Today, Great Big Story is excited to bring you a new video on a Scottish village in…Italy. That’s right, Gurro, a picturesque town in northern Italy is famed for its Scottish heritage.
It’s not the only ‘imposter village’. This is Thames Town (hint: it’s quite a long way from the shores of the River Thames).
Welcome to a quaint British village with a fish-and-chip shop, cobbled roads, terraced houses and red telephone boxes. There are statues of famous Brits such as William Shakespeare, Florence Nightingale and James Bond. Fancy a visit? Just hop on a flight to Shanghai.
Thames Town spans various British eras – there are neat Edwardian and Victorian terraces, classic black and white Tudor homes and pubs. Nothing was overlooked in this peculiar project, reported to have cost as much as $650 million (£500 million), yet it hasn’t been much of a success since construction finished in 2006.
Abandoned high streets might seem quintessentially British, but they’re not ideal if the entire project is designed as a tourist attraction. It is part of Songjiang New City, a suburban district easily accessible from downtown Shanghai.
Atkins, a British firm, was behind the development, and many of the buildings are like-for-like imitations, such as the towering Gothic church (Christ Church in Bristol) and the pub and fish-and-chips shop modeled on Lyme Regis, a town in Dorset.
READ MORE: Inside London’s Super Sewer | The mammoth new tunnel under the River Thames
“We are aware of the Disneyland implications,” Paul Rice, the principal architect of Atkins consultancy told The Guardian back in 2004. “This could become a joke if built in the wrong way. But this is a working community. Compared with other Chinese towns, it will be a pleasant place to live.”
This was a sentiment echoed by Liu Wei, who worked for area’s the municipal management company. “People in Shanghai are looking for something different. Our target is young, wealthy consumers who can adapt easily to a new lifestyle.”

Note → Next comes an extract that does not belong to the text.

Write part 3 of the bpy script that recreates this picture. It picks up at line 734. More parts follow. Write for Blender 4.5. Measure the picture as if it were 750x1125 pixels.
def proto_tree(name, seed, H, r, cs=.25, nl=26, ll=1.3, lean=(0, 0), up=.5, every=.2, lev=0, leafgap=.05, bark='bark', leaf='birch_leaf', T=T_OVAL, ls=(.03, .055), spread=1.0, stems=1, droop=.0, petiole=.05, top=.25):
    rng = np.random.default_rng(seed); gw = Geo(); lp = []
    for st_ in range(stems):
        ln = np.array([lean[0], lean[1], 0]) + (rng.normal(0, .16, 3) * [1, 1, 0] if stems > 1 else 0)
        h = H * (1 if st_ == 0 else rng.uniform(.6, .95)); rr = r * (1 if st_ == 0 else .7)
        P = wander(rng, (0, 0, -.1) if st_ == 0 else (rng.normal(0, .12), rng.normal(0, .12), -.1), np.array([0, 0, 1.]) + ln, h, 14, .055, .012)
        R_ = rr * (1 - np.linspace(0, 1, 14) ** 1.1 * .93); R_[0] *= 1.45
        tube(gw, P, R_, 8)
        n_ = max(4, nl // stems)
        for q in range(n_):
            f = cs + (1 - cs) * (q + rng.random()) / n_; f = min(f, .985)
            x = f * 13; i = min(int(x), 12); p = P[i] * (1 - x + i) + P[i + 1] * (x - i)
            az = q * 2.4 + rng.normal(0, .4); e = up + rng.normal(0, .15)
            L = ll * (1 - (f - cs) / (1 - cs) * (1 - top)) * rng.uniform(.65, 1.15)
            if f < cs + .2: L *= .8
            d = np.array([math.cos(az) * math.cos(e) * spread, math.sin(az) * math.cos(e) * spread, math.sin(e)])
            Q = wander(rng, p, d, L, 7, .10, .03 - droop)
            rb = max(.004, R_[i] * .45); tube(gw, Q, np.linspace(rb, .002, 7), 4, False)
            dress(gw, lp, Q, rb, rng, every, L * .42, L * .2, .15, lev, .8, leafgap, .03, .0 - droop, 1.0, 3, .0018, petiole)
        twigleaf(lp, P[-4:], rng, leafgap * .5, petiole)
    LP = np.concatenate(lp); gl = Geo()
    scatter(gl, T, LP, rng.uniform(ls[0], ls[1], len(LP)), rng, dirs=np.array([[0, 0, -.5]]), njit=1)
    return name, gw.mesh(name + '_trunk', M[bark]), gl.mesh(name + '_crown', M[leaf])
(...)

What happened instead, however, was wealthy Chinese people bought the properties as investments, creating a real estate bubble and pricing out any prospective middle-class residents. Nowadays, most of the visitors to Thames Town are curious tourists and newlyweds, the latter choosing a strange version of traditional England as the backdrop for their wedding photos.
Thames Town was only one of a series of international towns proposed in the Songjiang New City, and it actually had a better fate than some of the others. There were Spanish roofs, Dutch canals, Parisian buildings as well as German and Scandinavian-inspired villages also in the works.
“Visitors will soon be unable to tell where Europe ends and China begins,” the Shanghai Planning Commission claimed at the time. It didn’t quite work out like that.